White House urged to punish GSA chief to 'fullest extent'

U.S. Government Printing Office

General Services Administration chief Lurita Doan should "be disciplined to the fullest extent" for violating the law that limits political activity in agencies, the head of the independent agency investigating the matter said in a letter to President Bush Friday.

The four-page letter, released by the Office of Special Counsel late Monday, stated that Doan also should be punished for failing to cooperate fully and honestly with OSC's investigation.

Special Counsel Scott Bloch said in the letter that the investigation concluded Doan violated the Hatch Act's prohibition against using her authority to interfere with or affect an election through her role in a Jan. 26 meeting at GSA headquarters. After a presentation by White House official Scott Jennings, Doan allegedly asked a question about helping Republican candidates, though accounts of her exact wording vary.

The letter does not address whether the presentation itself, which included a 28-slide PowerPoint presentation that analyzed the results of the 2006 midterm election, was a violation. OSC is investigating this issue separately.

A White House spokeswoman said the administration had received the OSC report and will review it internally. She did not know how long that will take.

GSA issued a statement saying, "It would be inappropriate for the administrator to comment on an official letter from the Office of Special Counsel to the President of the United States."

"Mr. President, you have much to weigh in deciding what course of action to take," Bloch wrote. "On the one hand, you have Administrator Doan's list of achievements in office and a distinguished career in the private sector. On the other, you have evidence of misconduct under the Hatch Act and, in a light most favorable to Administrator Doan, a proclivity toward misrepresentation and obstructing an official investigation. She has shown little ability to appreciate how her actions have affected the public trust or others in the administration who are watching."

The letter stated that "despite engaging in the most pernicious of political activity prohibited by the Hatch Act," Doan has failed to show any remorse or appreciation for the seriousness of the violation.

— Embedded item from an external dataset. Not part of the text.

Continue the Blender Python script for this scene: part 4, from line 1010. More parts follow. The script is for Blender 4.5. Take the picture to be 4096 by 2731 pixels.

Bloch said Doan's response to OSC's report is evidence she is attempting to "minimize her illegal political activity" by arguing that her request was directed at politically appointed officials. "One may assume any such political activity likely would be in line with 'their own beliefs,'" the response stated.

In a nine-page memorandum on her response, OSC said "it is appalling" for Doan, as the highest ranking official at the agency, "to argue that her solicitation of political services was not so egregious because it was directed at her subordinate political appointees as opposed to her subordinate career civil servants."

The memo said Doan's response does not dispute any of the facts in the OSC report. Rather, the GSA chief attempted to shift the focus to the actions of others to minimize her illegal activity, OSC stated.

The OSC memo also provided more details on the discussion at the conclusion of the presentation. It stated that after Doan asked those at the meeting how the agency could help "our candidates" a GSA regional administrator spoke up and asked how the agency could get "our people" to attend a building opening event since House Speaker Nancy Pelosi, D-Calif., would be attending. Doan followed that comment by emphasizing the importance of having Sen. Mel Martinez, R-Fla., attend the opening of a federal courthouse since former President Clinton was scheduled to attend.

Following these statements, Jennings interrupted the conversation and asked for the discussion to be "taken off-line," according to OSC.